Saved data entries
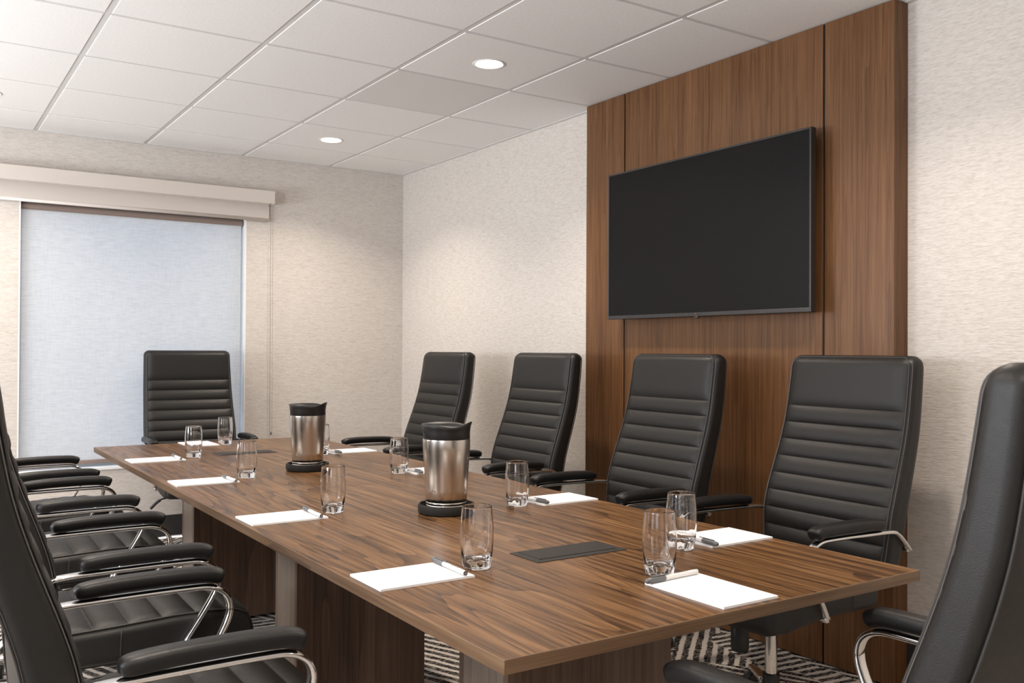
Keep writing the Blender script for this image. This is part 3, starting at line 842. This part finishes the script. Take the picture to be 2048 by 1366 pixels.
# ------------------------------------------------------------------ pens (lie on the pads, cap towards +x of the pen)
def make_pen():
    t = thing('pen', 'pen', 'pen', group='pens laid on the notepads')
    m = MB(); m.lathe([(0, -.074), (.0036, -.0735), (.0046, -.072), (.0050, -.060), (.0051, .030), (.0049, .034), (0, .034)], 16, axis='x'); m.build('barrel', 'pen_white', t)
    m = MB(); m.lathe([(.0052, .022), (.0056, .023), (.0058, .060), (.0052, .071), (.0034, .0745), (0, .0750)], 16, axis='x'); cap = m.build('cap', 'pen_grey', t)
    m = MB(); m.box(.010, .060, -.0016, .0016, .0060, .0076, .0006, 1); m.box(.055, .062, -.0016, .0016, .0045, .0074); m.build('clip', 'pen_grey', cap)
    m = MB(); m.lathe([(.0030, -.0755), (.0044, -.0752), (.0046, -.0700), (.0030, -.0698)], 14, axis='x'); m.build('end_plug', 'black', t)
    m = MB(); m.box(-.045, -.010, -.0012, .0012, .0048, .0053); m.build('printed_line', 'pen_ink', t)
    return t
PZ = TZ+.0003+.0046+.0062
PENS = [((.963, 1.687), 88, 'capped pen lying on the notepad nearest along the left table side'),
        ((.961, 2.452), 88, 'capped pen on the second notepad from the near end, left table side'),
        ((.964, 3.240), 91, 'capped pen on the third notepad from the near end, left table side'),
        ((.967, 3.995), 90, 'capped pen on the notepad at the far left table corner'),
        ((1.300, 1.369), 183, 'grey and white pen lying across the top of the near end notepad'),
        ((1.610, 1.612), -94, 'grey capped pen on the notepad behind the two near glasses'),
        ((1.609, 2.308), -83, 'grey capped pen on the wall-side notepad right of the near carafe'),
        ((1.612, 3.870), -83, 'grey capped pen on the notepad right of the far carafe'),
        ((1.614, 3.105), -88, 'grey capped pen on the notepad mostly hidden by the near carafe')]
pn = make_pen()
for i, ((x, y), a, lab) in enumerate(PENS):
    if i == 0: pn.location = (x, y, PZ); pn.rotation_euler = (0, 0, R(a)); pn['label'] = lab
    else: dup(pn, (x, y, PZ), R(a), lab)

# ------------------------------------------------------------------ thermal carafes on black coasters
def make_coaster():
    m = MB(); m.lathe([(0, 0), (.076, 0), (.080, .003), (.0815, .010), (.0815, .025), (.0800, .0275), (.0770, .0275), (.0755, .025), (.0750, .008), (0, .007)], 12, fr=None)
    o = m.build('coaster', 'black_matte', autosmooth=35); return tag(o, 'c', 'coaster', 'black coasters under the carafes')
def make_carafe():
    t = thing('thermal_carafe', 'c', 'carafe', group='thermal carafes on the table')
    m = MB(); m.lathe([(0, 0), (.0555, 0), (.0575, .003), (.0580, .008), (.0565, .0095), (.0578, .011), (.0582, .017), (.0568, .0185), (.0580, .020), (.0584, .026), (.0578, .0268), (.0588, .028), (.0602, .060), (.0622, .100), (.0648, .140), (.0672, .175), (.0680, .200), (.0676, .204), (.060, .206), (0, .206)], 64)
    m.build('body', 'steel', t, autosmooth=50)
    def rim(a):      # wavy rim, lifted spout at angle 0
        a = math.atan2(math.sin(a), math.cos(a))
        return .0080*math.exp(-(a/.50)**2)-.0060*math.exp(-((abs(a)-.95)/.42)**2)
    prof = [(.0660, .2045), (.0672, .2065), (.0668, .222), (.0690, .236), (.0718, .2455), (.0708, .2462), (.0655, .239), (.056, .2315), (.030, .2320), (0, .2330)]
    def fz(a, i, r, z): return z+rim(a)*max(0, min(1, (z-.222)/.02))*(1 if i < 7 else .3)
    def fr(a, i, r, z):
        aa = math.atan2(math.sin(a), math.cos(a)); return r+(.0020*math.exp(-(aa/.45)**2) if i in (4, 5) else 0)
    m = MB(); m.lathe(prof, 64, fr=fr, fz=fz); lid = m.build('lid', 'black', t)
    m = MB()
    for k in range(3):      # moulded slanting ribs on the side of the lid
        pth = []
        for s_ in range(8):
            a = PI+.55+.12*k-.0+.055*s_; pth.append((.0682*math.cos(a), .0682*math.sin(a), .232-.0032*s_))
        m.sweep(pth, superellipse(.0009, .0009, 6, 2), side=Vector((0, 0, 1)))
    m.build('lid_ribs', 'black_matte', lid)
    # strap handle opposite the spout
    hp = curve([(-.066, 0, .222), (-.080, 0, .216), (-.089, 0, .190), (-.090, 0, .150), (-.083, 0, .105), (-.070, 0, .082), (-.060, 0, .076)], 8)
    rh = Matrix.Rotation(-.52, 3, 'Z'); hp = [rh @ p for p in hp]
    m = MB(); m.sweep(hp, superellipse(.011, .0055, 14, 2.8), side=rh @ Vector((0, 1, 0))); m.build('handle', 'black', t)
    m = MB(); m.lathe([(.0050, -.0006), (.0062, -.0006), (.0062, .0004), (.0050, .0004), (.0050, -.0006)], 18, axis='x')
    a0 = -PI*.5-.30
    rot = Matrix.Rotation(a0, 3, 'Z'); m2 = MB(); m2.add([rot @ (Vector(v)+Vector((.0606, 0, .060))) for v in m.v], m.f, True); m2.build('etched_mark', 'chain', t)
    return t
cc = make_coaster(); cf = make_carafe()
CAR = [((1.303, 2.299), 'near'), ((1.308, 3.390), 'far')]
spout = -.586-.25
for i, ((x, y), wd) in enumerate(CAR):
    o = cc if i == 0 else cc.copy()
    if i: COL.objects.link(o)
    o.location = (x, y, TZ+.0003); o.rotation_euler = (0, 0, .2)
    o['label'] = 'round black coaster under the %s thermal carafe' % ('nearer' if i == 0 else 'farther')
    lab = 'brushed steel carafe with black wavy lid, the nearer and larger looking of the two' if i == 0 else 'brushed steel carafe with black wavy lid, the farther of the two, toward the window'
    rz = spout-.02 if i == 0 else spout+.10
    if i == 0: cf.location = (x, y, TZ+.0076); cf.rotation_euler = (0, 0, rz); cf['label'] = lab
    else: dup(cf, (x, y, TZ+.0076), rz, lab)
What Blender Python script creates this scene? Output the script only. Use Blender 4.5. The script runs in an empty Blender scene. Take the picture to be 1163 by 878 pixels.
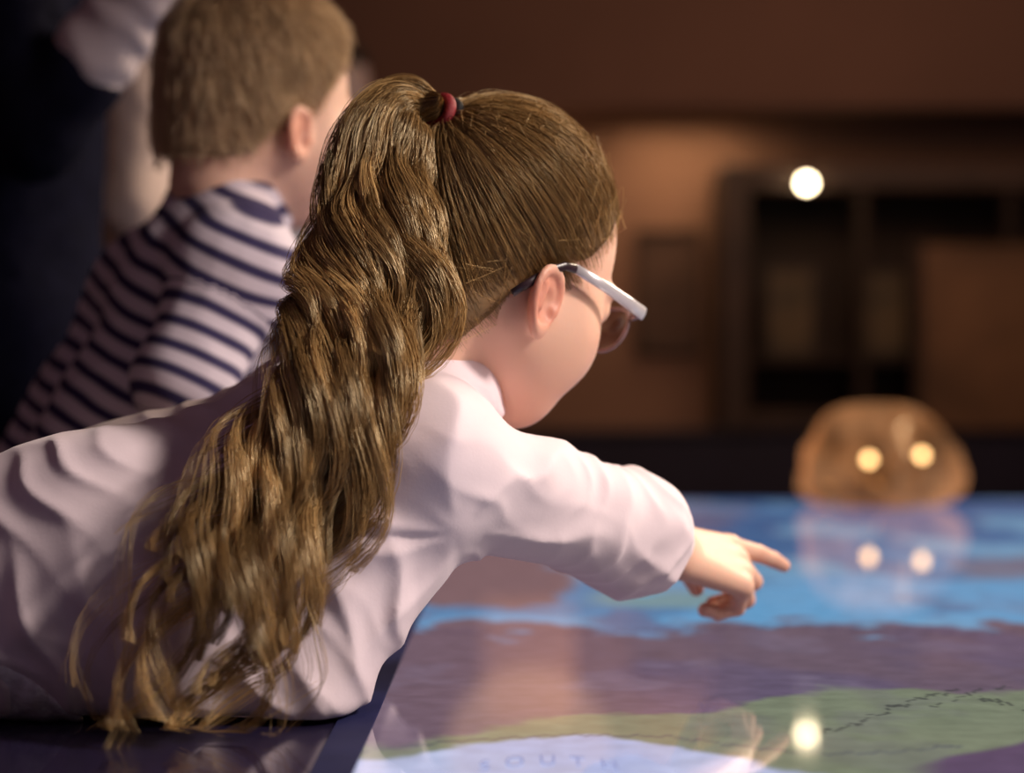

● Task brief:
From the entries above, output every line exactly and omit any image.

● The response:
Keep writing the Blender script for this image. This is part 3, starting at line 842. This part finishes the script. Take the picture to be 2048 by 1366 pixels.
# ------------------------------------------------------------------ pens (lie on the pads, cap towards +x of the pen)
def make_pen():
    t = thing('pen', 'pen', 'pen', group='pens laid on the notepads')
    m = MB(); m.lathe([(0, -.074), (.0036, -.0735), (.0046, -.072), (.0050, -.060), (.0051, .030), (.0049, .034), (0, .034)], 16, axis='x'); m.build('barrel', 'pen_white', t)
    m = MB(); m.lathe([(.0052, .022), (.0056, .023), (.0058, .060), (.0052, .071), (.0034, .0745), (0, .0750)], 16, axis='x'); cap = m.build('cap', 'pen_grey', t)
    m = MB(); m.box(.010, .060, -.0016, .0016, .0060, .0076, .0006, 1); m.box(.055, .062, -.0016, .0016, .0045, .0074); m.build('clip', 'pen_grey', cap)
    m = MB(); m.lathe([(.0030, -.0755), (.0044, -.0752), (.0046, -.0700), (.0030, -.0698)], 14, axis='x'); m.build('end_plug', 'black', t)
    m = MB(); m.box(-.045, -.010, -.0012, .0012, .0048, .0053); m.build('printed_line', 'pen_ink', t)
    return t
PZ = TZ+.0003+.0046+.0062
PENS = [((.963, 1.687), 88, 'capped pen lying on the notepad nearest along the left table side'),
        ((.961, 2.452), 88, 'capped pen on the second notepad from the near end, left table side'),
        ((.964, 3.240), 91, 'capped pen on the third notepad from the near end, left table side'),
        ((.967, 3.995), 90, 'capped pen on the notepad at the far left table corner'),
        ((1.300, 1.369), 183, 'grey and white pen lying across the top of the near end notepad'),
        ((1.610, 1.612), -94, 'grey capped pen on the notepad behind the two near glasses'),
        ((1.609, 2.308), -83, 'grey capped pen on the wall-side notepad right of the near carafe'),
        ((1.612, 3.870), -83, 'grey capped pen on the notepad right of the far carafe'),
        ((1.614, 3.105), -88, 'grey capped pen on the notepad mostly hidden by the near carafe')]
pn = make_pen()
for i, ((x, y), a, lab) in enumerate(PENS):
    if i == 0: pn.location = (x, y, PZ); pn.rotation_euler = (0, 0, R(a)); pn['label'] = lab
    else: dup(pn, (x, y, PZ), R(a), lab)

# ------------------------------------------------------------------ thermal carafes on black coasters
def make_coaster():
    m = MB(); m.lathe([(0, 0), (.076, 0), (.080, .003), (.0815, .010), (.0815, .025), (.0800, .0275), (.0770, .0275), (.0755, .025), (.0750, .008), (0, .007)], 12, fr=None)
    o = m.build('coaster', 'black_matte', autosmooth=35); return tag(o, 'c', 'coaster', 'black coasters under the carafes')
def make_carafe():
    t = thing('thermal_carafe', 'c', 'carafe', group='thermal carafes on the table')
    m = MB(); m.lathe([(0, 0), (.0555, 0), (.0575, .003), (.0580, .008), (.0565, .0095), (.0578, .011), (.0582, .017), (.0568, .0185), (.0580, .020), (.0584, .026), (.0578, .0268), (.0588, .028), (.0602, .060), (.0622, .100), (.0648, .140), (.0672, .175), (.0680, .200), (.0676, .204), (.060, .206), (0, .206)], 64)
    m.build('body', 'steel', t, autosmooth=50)
    def rim(a):      # wavy rim, lifted spout at angle 0
        a = math.atan2(math.sin(a), math.cos(a))
        return .0080*math.exp(-(a/.50)**2)-.0060*math.exp(-((abs(a)-.95)/.42)**2)
    prof = [(.0660, .2045), (.0672, .2065), (.0668, .222), (.0690, .236), (.0718, .2455), (.0708, .2462), (.0655, .239), (.056, .2315), (.030, .2320), (0, .2330)]
    def fz(a, i, r, z): return z+rim(a)*max(0, min(1, (z-.222)/.02))*(1 if i < 7 else .3)
    def fr(a, i, r, z):
        aa = math.atan2(math.sin(a), math.cos(a)); return r+(.0020*math.exp(-(aa/.45)**2) if i in (4, 5) else 0)
    m = MB(); m.lathe(prof, 64, fr=fr, fz=fz); lid = m.build('lid', 'black', t)
    m = MB()
    for k in range(3):      # moulded slanting ribs on the side of the lid
        pth = []
        for s_ in range(8):
            a = PI+.55+.12*k-.0+.055*s_; pth.append((.0682*math.cos(a), .0682*math.sin(a), .232-.0032*s_))
        m.sweep(pth, superellipse(.0009, .0009, 6, 2), side=Vector((0, 0, 1)))
    m.build('lid_ribs', 'black_matte', lid)
    # strap handle opposite the spout
    hp = curve([(-.066, 0, .222), (-.080, 0, .216), (-.089, 0, .190), (-.090, 0, .150), (-.083, 0, .105), (-.070, 0, .082), (-.060, 0, .076)], 8)
    rh = Matrix.Rotation(-.52, 3, 'Z'); hp = [rh @ p for p in hp]
    m = MB(); m.sweep(hp, superellipse(.011, .0055, 14, 2.8), side=rh @ Vector((0, 1, 0))); m.build('handle', 'black', t)
    m = MB(); m.lathe([(.0050, -.0006), (.0062, -.0006), (.0062, .0004), (.0050, .0004), (.0050, -.0006)], 18, axis='x')
    a0 = -PI*.5-.30
    rot = Matrix.Rotation(a0, 3, 'Z'); m2 = MB(); m2.add([rot @ (Vector(v)+Vector((.0606, 0, .060))) for v in m.v], m.f, True); m2.build('etched_mark', 'chain', t)
    return t
cc = make_coaster(); cf = make_carafe()
CAR = [((1.303, 2.299), 'near'), ((1.308, 3.390), 'far')]
spout = -.586-.25
for i, ((x, y), wd) in enumerate(CAR):
    o = cc if i == 0 else cc.copy()
    if i: COL.objects.link(o)
    o.location = (x, y, TZ+.0003); o.rotation_euler = (0, 0, .2)
    o['label'] = 'round black coaster under the %s thermal carafe' % ('nearer' if i == 0 else 'farther')
    lab = 'brushed steel carafe with black wavy lid, the nearer and larger looking of the two' if i == 0 else 'brushed steel carafe with black wavy lid, the farther of the two, toward the window'
    rz = spout-.02 if i == 0 else spout+.10
    if i == 0: cf.location = (x, y, TZ+.0076); cf.rotation_euler = (0, 0, rz); cf['label'] = lab
    else: dup(cf, (x, y, TZ+.0076), rz, lab)
What Blender Python script creates this scene? Output the script only. Use Blender 4.5. The script runs in an empty Blender scene. Take the picture to be 1163 by 878 pixels.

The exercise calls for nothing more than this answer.